Of course, with the continued dominance of The Social Network at every single awards show in the history of the world (over the long weekend, it won top honors at both the Golden Globes and the Critics’ Choice Awards), you have to wonder if it really matters for True Grit to get nominated for Best Director and Best Editing (the latter of which is often a strong predictor of which film will or will not win a Best Picture award) at all. Is The Social Network just going to win every award it’s nominated for at the Oscars? When it won, as an example, the Golden Globe for Best Score, some prognosticators wondered if that meant curtains for the supposed frontrunner, Hans Zimmer’s work for Inception. There are some naysayers who point out, shrewdly, that The Social Network has only won with critics and journalists so far. When the guilds come in, then we’ll know for sure.

When those guilds — including the DGA, ACE, and others — announce their awards, we may be as unsurprised by the winners. What films even stand a chance of sneaking in front of a fictionalized version of Mark Zuckerberg? While I love Inception, and it’s got a realistic chance of being the film with the most Oscar nominations (thanks in no small part to the many below-the-line awards it’s likely to get nods for), it’s not a likely winner. When Christopher Nolan and The Dark Knight were snubbed in 2008, the Academy wanted to cater to the people who thought he and the film were robbed. Those people will have to be content with nominations…hopefully. It’s worth pointing out that Christopher Nolan has been nominated by the DGA twice before, for Memento and The Dark Knight. He’s never gotten an Oscar nomination as a director. Keep that disquieting fact in mind.

If True Grit had found its way into more of the guild awards, I’d say that this remake of a John Wayne Western had a very strong chance of being the surprise victor on Oscar night. One of the key factors you have to consider with the Best Picture voting is that it’s preferential. Among the many Oscar contenders this year, ask yourself only this question: which movie or movies is a voter more likely to not like? My Oscar ballot would not match the likely ten Best Picture nominees, because I found a few of the supposed nominees overrated (why, hello, The Kids Are All Right). True Grit, however, has gotten a lot of love, or at least a lot of like. In the same way that most voters like — but maybe do not love — The King’s Speech, they like or love True Grit. The Best Picture winner may not receive the most number-one votes, but it will receive the most votes.

But the Best Picture winner has to have the guild votes behind it. While it’s not impossible for True Grit to win Best Picture, not having the support of some important guilds is important, because it may foreshadow a lack of trophies on Oscar night. As I write this, nine of the industry guilds have announced their yearly nominees.
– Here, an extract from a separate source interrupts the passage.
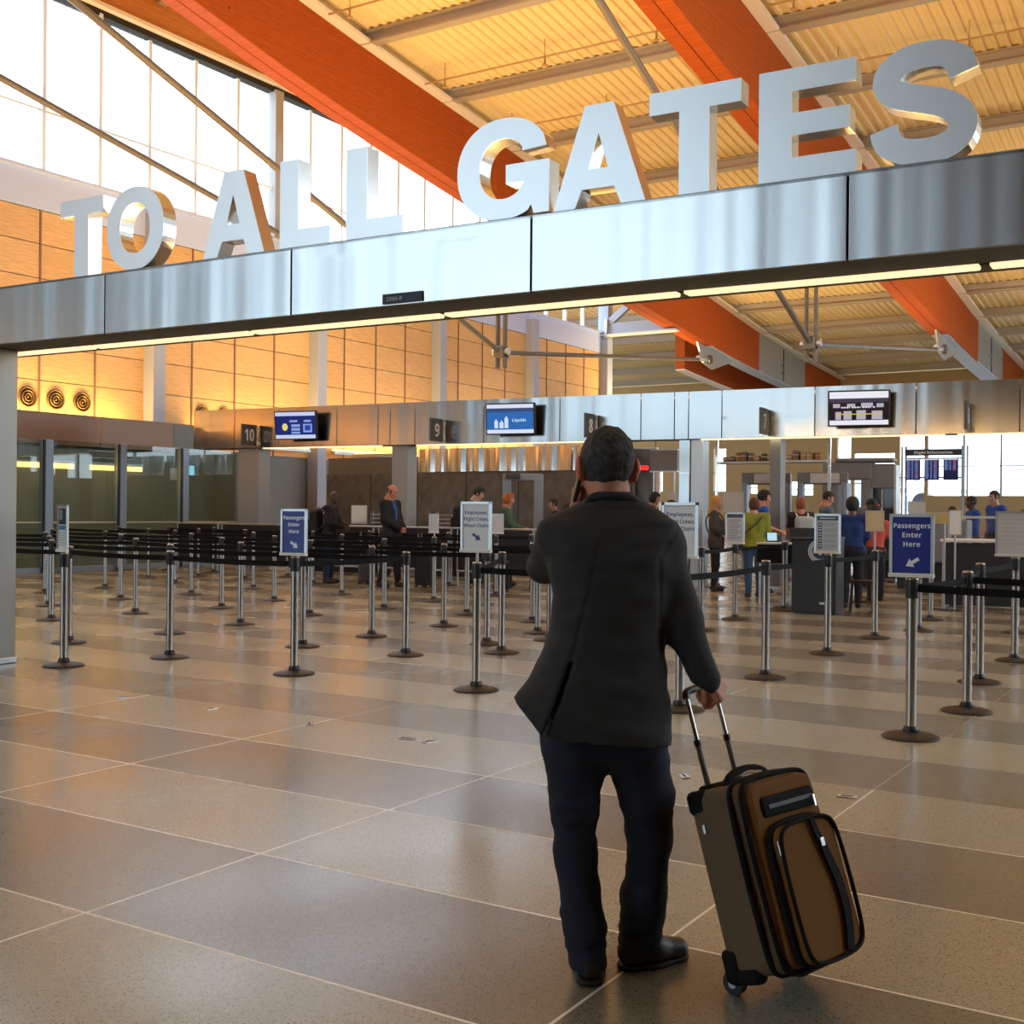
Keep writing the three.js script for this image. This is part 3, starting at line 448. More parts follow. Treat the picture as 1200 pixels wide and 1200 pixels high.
// ------------------------------------------------------------------ back header with screens, lane numbers and columns
const BACK_POS = [-20, 0, -19.8], BACK_TURN = Math.atan(0.1);
const backAt = (x, y, out = 0) => [x + out * 0.0995, y, -19.8 - 0.1 * (x + 20) + out * 0.995];
{
  const t = thing('lane_header', 'long steel header over the checkpoint carrying lane numbers and screens', 'header', BACK_POS, BACK_TURN);
  const joints = [-21.2, -20.0, -18.73, -17.15, -16.08, -15.77, -15.15, -13.49, -11.77, -10.05, -9.37, -9.09, -8.44, -6.71, -4.96, -3.29, -1.6, 0.1, 1.8].map((x) => (x + 20) * 1.005);
  for (let i = 0; i + 1 < joints.length; i++) {
    const w = joints[i + 1] - joints[i] - 0.014, g = rbox(w, 0.91, 0.03, 0, 0, 0, 0.004, 1), uv = g.attributes.uv; for (let k = 0; k < uv.count; k++) uv.setXY(k, uv.getX(k) * 0.7 + i * 2.17, uv.getY(k) * 0.6 + i * 0.37);
    put('face_panel', g, M.steelBack, t).position.set((joints[i] + joints[i + 1]) / 2, 3.30, -0.015);
  }
  put('core', box(23.1, 0.72, 0.5, 10.3, 3.22, -0.29), M.soffit, t); put('back_face', box(23.1, 0.9, 0.03, 10.3, 3.3, -0.56), M.steelBack, t); put('end_panel', rbox(0.03, 0.91, 0.56, -1.21, 3.30, -0.28, 0.004, 1), M.steelBack, t); put('top_cap', box(23.1, 0.03, 0.50, 10.3, 3.59, -0.29), M.columnSteel, t);
  for (const [x0, x1] of [[0.8, 4.0], [4.9, 9.2], [11.2, 15.6], [15.8, 21.5]]) {
    put('light_strip', rbox(x1 - x0, 0.03, 0.10, (x0 + x1) / 2, 2.835, -0.06, 0.012), M.stripLamp, t);
    const l = areaLight('strip_light', x1 - x0, 0.1, [(x0 + x1) / 2, 2.812, -0.06], [0, 0, 0], STRIP_POWER, col(1, 0.78, 0.42), t); l.rotation.set(-Math.PI / 2, 0, 0);
  }
  // lane number blades stand out square from the header
  const font = await new FontLoader().loadAsync('fonts/droid/droid_sans_bold.typeface.json');
  for (const [n, x] of [['10', -19.32], ['9', -14.43], ['8', -10.98], ['7', -7.56], ['6', -4.09]]) {
    const s = thing('lane_number', `dark blade sign numbered ${{ 10: 'ten, beside the leftmost wall screen', 9: 'nine, left of the bottles screen', 8: 'eight, above the head of the man', 7: 'seven, left of the dark pictured screen', 6: 'six, above the far bright window' }[n]}`, 'sign', backAt(x, 3.12, 0.03), BACK_TURN, 'lane number blades on the back header');
    s.position.set(...backAt(x, 3.12, 0.0));
    put('blade', rbox(0.05, 0.48, 0.50, 0, 0, 0.33, 0.006), M.greyMachineDark, s); put('bracket', [box(0.02, 0.44, 0.03, 0, 0, 0.045), box(0.02, 0.05, 0.1, 0, 0.16, 0.05), box(0.02, 0.05, 0.1, 0, -0.16, 0.05)], M.chrome, s);
    const tg = new TextGeometry(n, { font, size: 0.27, depth: 0.004, curveSegments: 6 }); tg.computeBoundingBox(); const b = tg.boundingBox; tg.translate(-(b.min.x + b.max.x) / 2, -(b.min.y + b.max.y) / 2, 0); tg.scale(n === '10' ? 0.85 : 1, 1, 1); tg.rotateY(Math.PI / 2).translate(0.0255, 0, 0.34); put('number', tg, M.white, s);
  }
  // screens on tilting arms
  const screens = {
    a: (g, w, h) => { g.fillStyle = '#12246e'; g.fillRect(0, 0, w, h); g.fillStyle = '#cfd8f5'; g.fillRect(0, 0, w, h * 0.14); g.fillRect(0, h * 0.86, w, h * 0.14); g.fillStyle = '#f2dc7a'; g.beginPath(); g.ellipse(w * 0.24, h * 0.56, w * 0.07, h * 0.14, 0, 0, 7); g.fill(); g.fillStyle = '#8fa4e8'; for (const [x, y, a, b] of [[.36, .3, .2, .08], [.4, .46, .22, .1], [.4, .6, .22, .1], [.4, .74, .22, .08], [.72, .3, .18, .08], [.7, .45, .22, .32]]) g.fillRect(w * x, h * y, w * a, h * b); g.fillStyle = '#2a45a8'; g.fillRect(w * .74, h * .5, w * .14, h * .2); },
    b: (g, w, h) => { g.fillStyle = '#1763b4'; g.fillRect(0, 0, w, h); g.fillStyle = '#dfe6fa'; g.fillRect(0, 0, w, h * 0.13); g.fillRect(0, h * 0.87, w, h * 0.13); g.fillStyle = '#2c3f72'; g.fillRect(0, h * 0.13, w, h * 0.13); g.fillStyle = '#cfe4fb'; for (const [x, a, b] of [[.16, .08, .25], [.27, .09, .2], [.38, .08, .35]]) { g.fillRect(w * x, h * (0.82 - b), w * a, h * b); g.fillRect(w * (x + a * 0.3), h * (0.76 - b), w * a * 0.4, h * 0.08); } g.font = `bold ${Math.round(h * 0.15)}px sans-serif`; g.fillText('Liquids', w * 0.54, h * 0.6); },
    c: (g, w, h) => { g.fillStyle = '#19141d'; g.fillRect(0, 0, w, h); g.fillStyle = '#f2f3fb'; g.fillRect(0, 0, w, h * 0.2); g.fillRect(0, h * 0.86, w, h * 0.14); g.fillStyle = '#403b52'; g.fillRect(0, h * 0.2, w, h * 0.12); g.fillStyle = '#b9b3c4'; for (const [x, y, a, b] of [[.06, .36, .12, .12], [.3, .36, .14, .1], [.54, .34, .2, .12], [.8, .36, .12, .12], [.1, .6, .1, .24], [.24, .58, .14, .26], [.46, .56, .16, .28], [.72, .58, .18, .26]]) g.fillRect(w * x, h * y, w * a, h * b); g.fillStyle = '#d8c84a'; g.fillRect(w * .1, h * .66, w * .8, h * .03); g.fillStyle = '#e8e8f0'; for (let k = 0; k < 13; k++) g.fillRect(w * (0.2 + k * 0.045), h * 0.45, w * (k % 4 === 3 ? 0.015 : 0.034), h * 0.045); },
  };
  for (const [k, x, lab] of [['a', -18.03, 'wall screen with blue panels beside the lane number 10'], ['b', -12.72, 'wall screen showing white bottles on blue and the word Liquids'], ['c', -5.88, 'wall screen with dark picture and white bands beside the lane number 7']]) {
    const s = thing('wall_screen', lab, 'screen', backAt(x, 3.31, 0.30), BACK_TURN + 0.12, 'screens on the back header'); s.rotation.order = 'YXZ'; s.rotation.x = 0.10;
    put('casing', rbox(1.06, 0.64, 0.09, 0, 0, 0, 0.015), M.black, s); put('wall_arm', rbox(0.2, 0.2, 0.22, 0, 0, -0.15, 0.02), M.black, s);
    const tx = canvasTexture(512, 300, screens[k]); put('display', new THREE.PlaneGeometry(1.0, 0.585).translate(0, 0, 0.0465), std({ color: col(0, 0, 0), emissive: col(1, 1, 1), emissiveMap: tx, emissiveIntensity: 0.85, roughness: 0.2 }), s);
    const l = areaLight('screen_light', 1.0, 0.58, [0, 0, 0.055], [0, 0, 1], 0.25, col(0.6, 0.75, 1), s); l.rotation.set(0, Math.PI, 0);
  }
  // columns
  for (const [x, w, m, lab] of [[-19.66, 0.62, M.columnSteel, 'steel column below the lane number 10'], [-15.58, 0.40, M.columnSteel, 'steel column behind the man in the black suit'], [-9.20, 0.22, M.steelBack, 'bright steel edge column in the middle of the back header'], [-8.95, 0.24, M.galv, 'grey column beside the bright steel edge column'], [-7.45, 0.2, M.greyMachine, 'slim grey column behind the woman in yellow-green']]) {
    const c = thing('checkpoint_column', lab, 'column', backAt(x, 0, -0.3), BACK_TURN); put('shaft', rbox(w, 2.84, 0.4, 0, 1.42, 0, 0.01), m, c); put('base_shoe', rbox(w + 0.02, 0.08, 0.42, 0, 0.04, 0, 0.01), M.frameSilver, c);
  }
  // uplights lying on the two headers, out of sight from below
  for (let k = 0; k < 5; k++) {
    const x = -18.6 + k * 4.2, u = thing('uplight', `warm linear uplight on top of the back header, ${['first', 'second', 'third', 'fourth', 'fifth'][k]} from the lane number 10 end`, 'lamp', backAt(x, 3.605, -0.28), BACK_TURN);
    put('housing', box(2.6, 0.06, 0.22, 0, 0.03, 0), M.frameSilver, u); put('lamp_glass', box(2.5, 0.02, 0.16, 0, 0.066, 0), M.coveLamp, u);
    areaLight('uplight_light', 2.5, 0.16, backAt(x, 3.72, -0.28), backAt(x, 13, -0.28), UPLIGHT_POWER);
  }
  for (let k = 0; k < 5; k++) {
    const x = -8.2 + k * 3.6, z = -6.4 - 0.035 * (x + 9.2) - 0.42, u = thing('uplight', `warm linear uplight on top of the letter header, ${['first', 'second', 'third', 'fourth', 'fifth'][k]} from the column end`, 'lamp', [x, 3.364, z], HEADER_TURN);
    put('housing', box(2.2, 0.05, 0.18, 0, 0.025, 0), M.frameSilver, u); put('lamp_glass', box(2.1, 0.016, 0.13, 0, 0.056, 0), M.coveLamp, u);
    areaLight('uplight_light', 2.1, 0.13, [x, 3.45, z], [x, 13, z - 3], UPLIGHT_POWER * 0.5);
  }
}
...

True Grit has only received nominations from six of them (and one, the Screen Actors Guild, did not nominate the film for Best Ensemble, the equivalent of Best Picture). Two films have received nominations of some kind from all of the guilds: Black Swan and Inception. The Social Network has received almost as many, as has The King’s Speech (which would have received a Writers’ Guild nomination if the film’s screenwriter was a member). True Grit has some support, but potentially not enough.

While you often hear that the acting branch of the Academy is the most fearsome, because of how big it is, that doesn’t mean the combined below-the-line branches (meaning categories such as sound, visual effects, costumes, etc.) couldn’t be just as powerful if they all focus on one film. Now, this whole discussion could be moot if, on February 27th, everyone favors The Social Network. But a movie that you’d assume would get plenty of love, from two well-liked directors with previous Oscars who know how to make a technically excellent movie every time, may be left out in the cold. True Grit is already, by far, the Coens’ highest-grossing film and is one of the highest-grossing films of 2010, but it may walk home with only one Oscar, for its cinematographer, Roger Deakins. What’s worse? That award is the equivalent of a lifetime achievement plaque, since Deakins has never won.

By the time the Oscar nominations are announced in one week, the narrative probably won’t have changed. We’ll have one or two nominations to parse through, a few people who weren’t expected candidates. But by and large, this year’s Oscar season has been pretty boring, even if you are a fan of The Social Network. I am, but there comes a point when it gets a little tiresome to see it win every award under the sun. I don’t doubt that the film deserves its awards, but with each passing day, it wins something else and I slowly try to reengage with a process that seems to have a predestined end. With the Oscar hosts being a strange duo that may crash and burn, or just…not crash and burn, and awards that I could almost predict 100% correctly right now, the excitement is only in hoping something upsets the norm. Fingers crossed, Academy. Fingers crossed.